Coaching whiteness: stories of ‘Pacifica exotica’ in Australian high school rugby

 

Abstract

The intersection of sport and education is a potentially powerful site for the production of class and gender. This paper examines how the relationship between sport and education can also serve to (re)produce ideas about ‘race’. Drawing on research conducted during my time as a coach of the first XV rugby team at an elite private school in Australia, I consider how whiteness creates the ‘other’. In particular I highlight how, despite their absence, the Pacific Island ‘other’ is (re)produced through stories that coaches share during training. These stories revolve around the themes of the ‘natural’, fear and violence and commodity. As themes they resonate with a larger meta-narrative that informs dominant ‘white’ culture on Pacific Islanders in Australia. Such stories have the power to shape students’ subjectivities, both of themselves and Pacific Islanders.
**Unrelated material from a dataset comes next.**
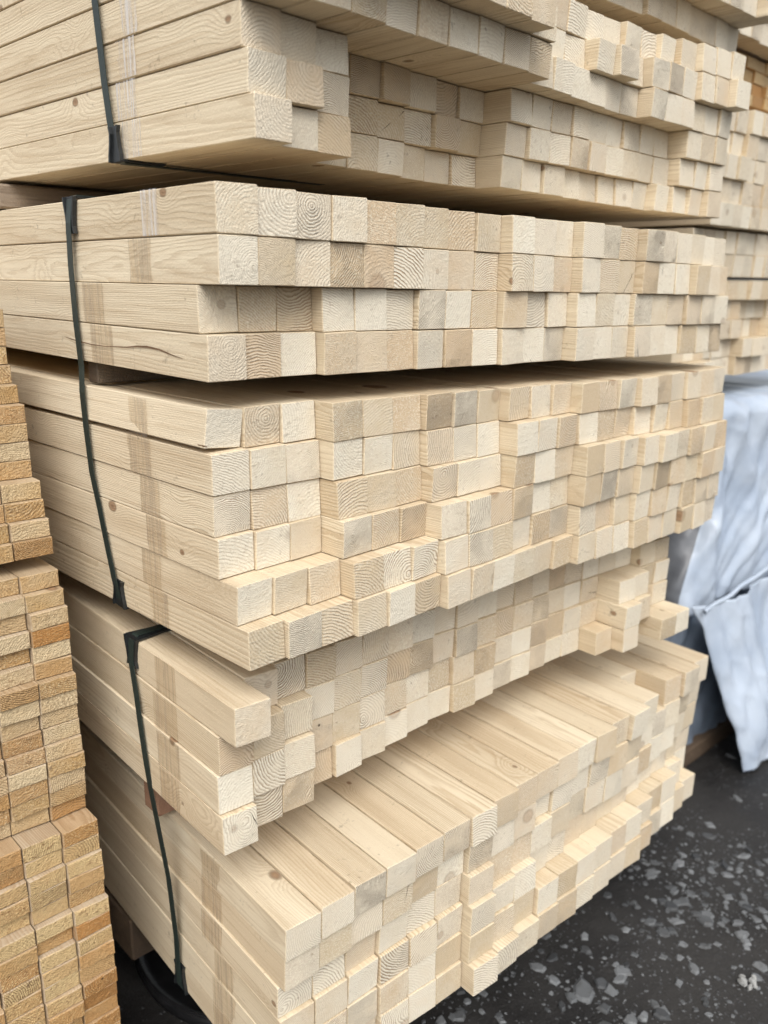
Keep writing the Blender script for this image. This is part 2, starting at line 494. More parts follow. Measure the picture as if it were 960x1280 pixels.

Deconstructing the white-stream narrative identifies sport settings in education as important pedagogical sites where ‘race’, class and gender are learned. As such, there is a need to utilise critical pedagogical approaches in the education of sports coaches.

Notes

1. I am mindful of Hylton's (Citation2010, p. 338) caution that the unproblematic use of race inadvertently reinforces ‘essentialism, myths, stereotypes and inequalities’. For the purpose of this paper, I have used the terminology ‘Pacific Islander’; however, I recognize that this is far from adequate in describing the enormous range of Pan-Pacific identity in Australia (not to mention those born in Australia with Pacific Island or Maori ancestry). I would suggest that the tendency of most mainstream Australians is to lump Maori and Pacific Islanders as being ‘Islanders’ or ‘Polynesians’. It is from this reductionist perspective of identity of the other that I engage with the white (re)production of Pacific Islanders.